Greens shoots for Australian manufacturing sector

Australia’s manufacturing industry had a better start to the year after activity hit a low point heading into Christmas.

The business surveys underpinning the Australian Industry Index signalled a recovery in industry across the first quarter of 2024, but the indicator remained in contractionary territory.

The overall index lifted 9.5 points to negative 5.3 points in March.

A negative reading is indicative of a contraction in industrial activity, with the index stuck under this threshold for 23 months running.

Over the month, input prices lifted while sales and wage indicators dipped a little, “suggesting continuing margin pressure on businesses”.

Speaking at a small business conference, opposition leader Peter Dutton walked through his plan to kickstart economic activity and drive better conditions for the private sector.

“Increased centralised government and union power over our economy is only driving down productivity at a time when we need it to surge,” he said at the Council of Small Business Organisations Australia event on Wednesday.

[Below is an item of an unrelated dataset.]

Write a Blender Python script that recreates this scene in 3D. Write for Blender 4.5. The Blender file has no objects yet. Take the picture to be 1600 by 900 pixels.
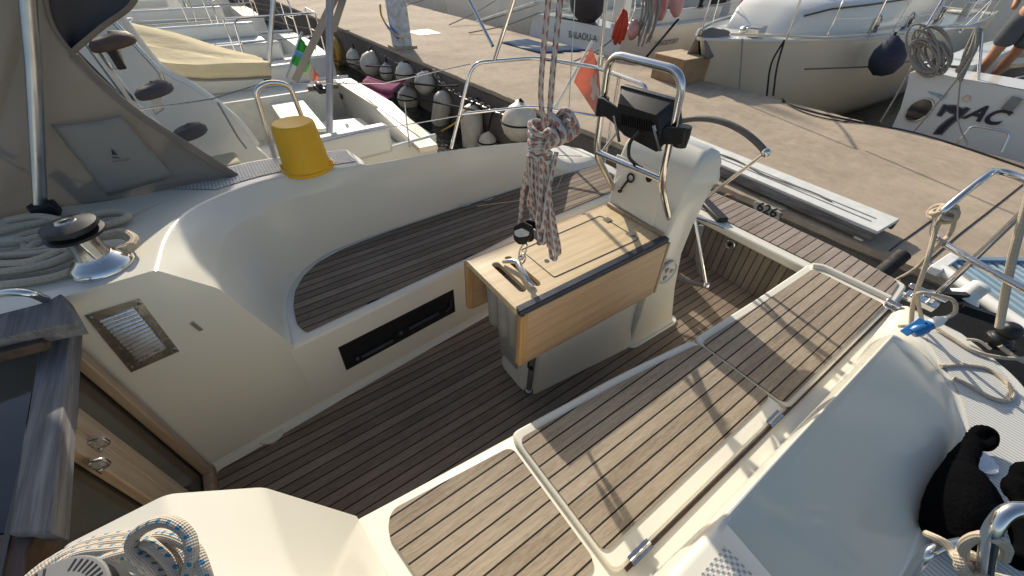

The opposition leader singled out the government’s industrial relations changes, tax reforms and “renewables only” energy policy as examples of economic mismanagement, in his view.

“The coalition’s vision for the country is to make our nation competitive again and to restore economic confidence,” he said.

He promised to wind back “excessive government intervention” and “remove regulatory roadblocks”, which he said would allow businesses to “flourish”.

A yet-to-be-announced energy policy involving nuclear technology was also flagged as an opportunity to drive economic competitiveness and productivity growth by bringing energy costs down.

“Australia must be an energy powerhouse if we want to keep manufacturing in this country,” he said.

The opposition has already foreshadowed a tilt towards nuclear technology and is working on a policy with possible sites for reactors on old coal station locations to take advantage of existing transmission infrastructure.

He said he wanted to broaden the nation’s manufacturing capabilities by growing the resource and defence sectors and developing a domestic green steel industry.

“But these goals cannot be achieved without cheap, consistent and clean power,” he said.

“Nuclear is the only proven technology which emits zero emissions, which can firm up renewables, and which provides cheap, consistent and clean power.”

Treasurer Jim Chalmers took aim at what he described as an “uncosted nuclear fantasy”.

“If (the opposition) really cared about workers and small businesses they wouldn’t have voted ‘no’ to our electricity rebates which are helping families and small businesses with their energy bills, or threatened to unwind our cost-of-living tax cuts for middle Australia,” Dr Chalmers said.

“Inflation and unemployment were higher under the Liberals, business investment and productivity were weak, real wages were going backwards and there was debt and deficits and waste as far as the eye could see.”